M.E.M.O.

Trademark Gospel® A monopoly on the truth: A monopoly on the truth

PrincÍpio do Evangelho® de Jesus Cristo, Filho de Deus, is the Portuguese translation of Mark 1:1, “Here begins the gospel of Jesus Christ the Son of God.” João Ferreira translated it in 1884. But in Brazil, you could be in trouble before you even get to the second verse of The Gospel® According to Mark, because the word “Gospel”® is the trademark of Estevam and Sônia Hernandes, “the Jim and Tammy Faye Bakker of Brazil.”

This couple is Pentecostal, but don’t blame Pentecostalism for them. They have been well covered by the press in Brazil and the U.S. and drew attention to themselves in January in Miami when they were charged with smuggling cash into the U.S. They smuggled $9,000 concealed as a book mark in a Bible and hid $56,467 in loose change—probably one good day’s take for “the Prosperity Gospel®,” which they preach. The couple founded the Rebirth in Christ Church a couple of decades ago and spread the gospel® through a thousand churches, TV and radio networks, a recording company, real estate, a horse-breeding ranch and the trademark on the “gospel”® in Brazil.
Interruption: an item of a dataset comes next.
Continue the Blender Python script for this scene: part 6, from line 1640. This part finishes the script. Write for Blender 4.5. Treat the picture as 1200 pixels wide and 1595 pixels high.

That last item jolted me into awareness. I checked the The American Heritage® dictionary, which defines trademark as “a name, symbol, or other device identifying a product, officially registered and legally restricted to the use of the owner.” I found that trademark is often followed by ™, so I hope I am breaking no law in this use. Barron’s says that ™s protect the owners from infringements and ensure continuity of the product for the public benefit. I have not checked with the patent or trademark office in Brazil, so I do not know the local rules for the Hernandeses, but I assume that they want to ensure that they have a monopoly on the term.

Something about restricting the key word in Mark’s Gospel® is unfair to Mark, whoever he was, but we have to hope that his lawyers will rise up to get a retrospective trademark™ for his literary property. Of course Mark probably was pushing the envelope legally, since he borrowed from the Q document to draft his Gospel®.

Don’t nonmembers of the Rebirth in Christ Church resent the fact that they cannot legally offer the gospel® in the most Catholic+Pentecostal nation in the world? No doubt the Hernandeses would say that Catholics don’t offer the gospel® so they needed this monopoly. Still, is their monopolizing legal?

I wanted to check out the divine law enshrined in the Ten Commandments©. That became complex when I found that Judge Roy Moore owns the copyright on the Decalogue. On the back of the wood-burnt home-made Constitution-defying version on his courthouse wall is “© Roy Moore.”

The Moore people do not answer questions about this copyright, but clearly they violate the Commandment© “Thou shalt not steal.”

When Judge Moore’s fans were rallying to keep the Ten Commandments© in the Supreme Court hall, it struck me that since his rallies were on Saturdays and Sundays, he was violating the Sabbath Commandment®. But in these days of cheap grace, all he has to say is that mistakes were made, that he is forgiven and that we must forgive him so he can go on with his work. He can even be forgiven in the approved gospel® way.

Still, some of us are ready to work around the Brazilian trademark™ and violate the business of ® and ©. If the law, based on the Ten Commandments©, finds the Hernandeses guilty and sends them to jail, we know that many will be there to soothe them with the gospel®. And that’s the gospel® truth.